In 2001 McLaverty wrote his own book, Pope, Print, and Meaning, which, according to John Mullan in the Times Literary Supplement, demonstrates "how all Pope's means of publication shaped the meanings of his work for his contemporaries." McLaverty points out contradictions in Pope's life, such as in the poem "Epistle to Dr. Arbuthnot," in which Pope discusses the pain of being a poet and yet "presided painstakingly over the publication of his poetry." Thus much of his discomfort was, McLaverty concludes, self-imposed. Otherwise, why publish at all if it were so painful? Pope claimed that he wanted to be a private man, but McLaverty points out that the public that Pope often mentions as disdainful was not only his audience but also his source of income. So he could not afford not to publish. Another question that arises in the study of Pope's works is the idea of audience. For whom did Pope write? He wrote different versions of his poems depending on whom he thought might read his works. He wrote in one style for collectors; in another style for the general public. Mullan suggested that McLaverty leaves that question to be answered by literary critics "as well as the historian of publishing." D. L. Patey in Choice found McLaverty's "many small, extremely perceptive remarks" so informative that any serious student of Pope's "will want to consult" this work.

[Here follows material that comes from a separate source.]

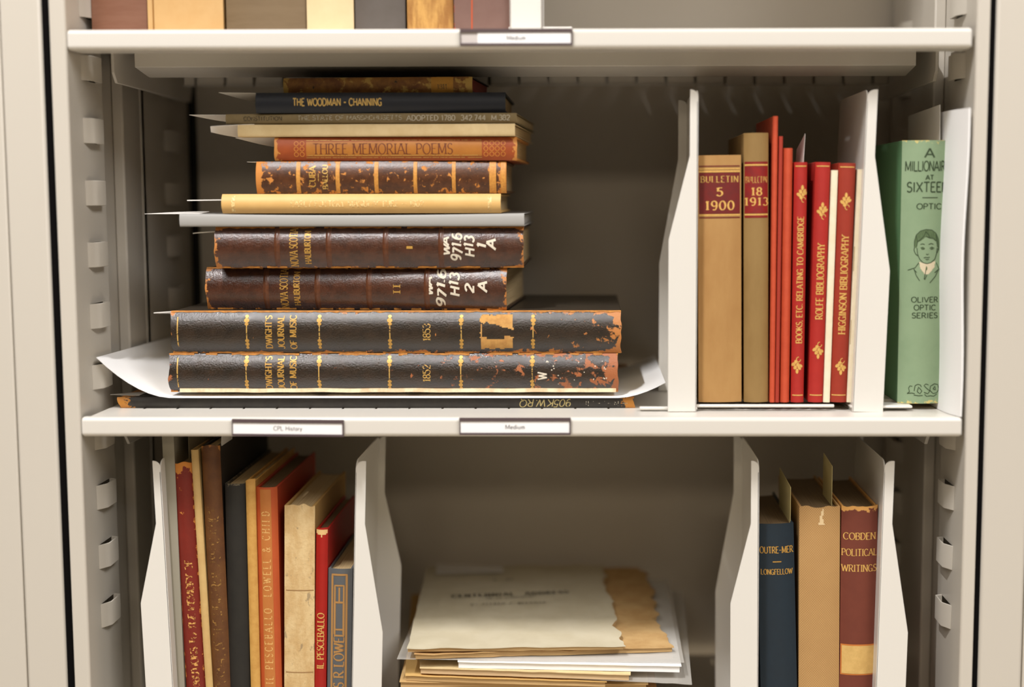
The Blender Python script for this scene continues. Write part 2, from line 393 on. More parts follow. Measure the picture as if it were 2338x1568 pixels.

BIOGRAPHICAL AND CRITICAL SOURCES:

PERIODICALS

Choice, February, 1992, D. L. Patey, review of Pope and the Early Eighteenth-Century Book Trade, p. 893; June, 2002, D. L. Patey, review of Pope, Print, and Meaning, p. 1771.

Journal of English and Germanic Philology, January, 2002, Robert DeMaria, Jr., review of A Bibliography of the Works of Samuel Johnson, Treating His Published Works from the Beginnings to 1984, pp. 142-145.

Review of English Studies, November, 2001, Allen Reddick, review of A Bibliography of the Works of Samuel Johnson, pp. 588-590.

Times Literary Supplement, April 26, 1991, Pat Rogers, "The Business of Poetry," pp. 5-6; May 24, 2002, John Mullan, review of Pope, Print, and Meaning, p. 25.